Varsayalım ki, Riyad Tiyatrosunda, niyetiniz kötü değildi; sadece Kemalistliğiniz aklınıza geldi… Peki, arkasından yaşanan bir yığın kışkırtma eylemini gördükten sonra, hem kendinizi, ailenizi, şirketler topluluğunuzu ve Fenerbahçe’yi zan altında bırakmamak, hem de her şeyinizi borçlu olduğunuz bu ülkeye ve Türk Milletine karşı küçük de olsa bir görevi yerine getirmek adına, birkaç cümlelik bir açıklama borcunuz yok mu?
İsterseniz özür açıklamanızın metnini burada yazayım; ki bunun için sizden ücret bile istemem:
“Yüce Türk Milleti!... Atatürk’ün ‘övün, çalış, güven’ diye seslendiği asil topluluk!... Biz takımlarımıza biraz para kazandıralım diye, Süper Kupa Finalini Suudi Arabistan’da oynamak istedik. Fakat bazı hassasiyetlerimiz sebebiyle, hiç de arzu etmediğimiz bir tablonun ortaya çıkmasına sebep olduk. Nitekim sonrasında güzel ülkemizde meydana gelen ve Fatih Camii imamına suikast girişimine kadar uzanan bir dizi kışkırtma gördük. Ne şahsen, ne aile, ne de Fenerbahçe camiası olarak, ülkenin dirlik ve düzenini hedef alan olayları desteklememiz söz konusudur. Tam tersine; kişisel, kurumsal ve camia menfaatlerimizin, Türkiye’nin dirlik-düzeni, birlik-beraberliği sayesinde daha da gelişeceğinin farkındayız. Yaşasın Türkiye Cumhuriyeti, yaşasın Türk Milleti!...”

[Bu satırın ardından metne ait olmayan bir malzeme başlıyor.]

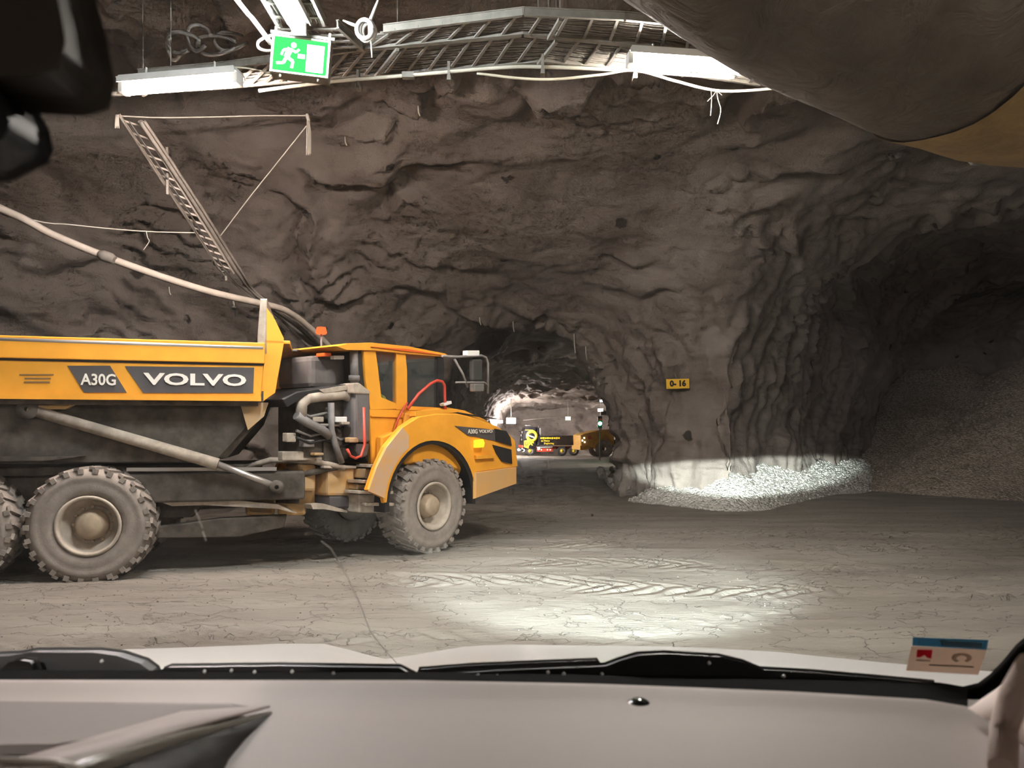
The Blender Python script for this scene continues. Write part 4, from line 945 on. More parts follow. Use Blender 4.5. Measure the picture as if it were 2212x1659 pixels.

Hani, soyunuzu Hacı Bayram Veli Hazretlerine kadar dayıyorsunuz ya!... Hacı Bayram Veli ahfadı olmak da bunu gerektiriyor olmalı.
Zeki insanlara lafın tamamı söylenmez, ama yine de bir ipucu vereyim: Sultan İkinci Murad’ın Hacı Bayram Veli Hazretleri bağlılarına verdiği imtiyazlar suiistimal edilince, o büyük velî tüm bağlılarını ağır bir sınavdan geçirmişti de, elinde ‘mürit’ diye kala kala toy bir genç ile yaşlı bir kadın kalmıştı.
Buyurun, siz de ülkenizin hayrına küçük bir açıklama yapın.